Smart Bud: They don’t have to know. It cost the attacker nothing to send an email. It’s the biggest banking chain in the nation. So, the bad guys just send it out on a chance.

[laughing]

Dumb Bud: Oh don’t listen to him. We could lose our bank account. Click it.

Smart Bud: OK. Smarty. Let’s see if the link in the email really leads to Megabank. Hover your mouse over it, but don’t click it. Ugh, what you see in the email is merely cosmetic. Look at the box. That shows where the link really goes. And that does not say Megabank.

Dumb Bud: Well, it’s just some numbers. It could be Megabank. Couldn’t it? Maybe, huh?

Smart Bud: Not likely. The real Megabank will use it’s own name, because only they own Megabank.com. The numbers are there to hide something.

Dumb Bud: Blah, blah, Megabank, blah. Blah, yada, yada, words, words, words. We’re gonna lose money, Bud. Rover will starve. You got to click the link. I’m begging you.

Smart Bud: Banks do not use email to request confidential information.

Dumb Bud: Click the link.

Smart Bud: You could go to the real website on your own, without a link, and see if they mention a second confirmation.

Dumb Bud: Click the link.

Smart Bud: If I am right, and he is wrong, attackers will capture your password. They can log in as you and then they will take everything.
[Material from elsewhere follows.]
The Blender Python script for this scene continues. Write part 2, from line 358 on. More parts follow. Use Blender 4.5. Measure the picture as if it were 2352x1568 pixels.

Dumb Bud: Click the link. Click it. Click it.

Smart Bud: Delete. Delete. Delete.

[music]

Speaker: Listening to his smarter side, Bud inspected the link before he clicked it, and made the right choice. There’s never any need to panic over an email. Next time you hear that dumb voice in your head, tell it to scram. After that night, Bud was never fooled again. Even when he saw an email from a company he did business with, Smart Bud told him not to click the links in the email. Bud could take control by visiting their website the way he usually did. Type the URL yourself, or use bookmarks you already setup in your browser. As long as you don’t click links in emails, no booby-trapped email can hurt you.

[music]

Spaker: Bud still wasn’t the most popular worker at Conglomco, but at least he was safe around email. Think before you click. Don’t be a dumb Bud. Be the best Bud you can be.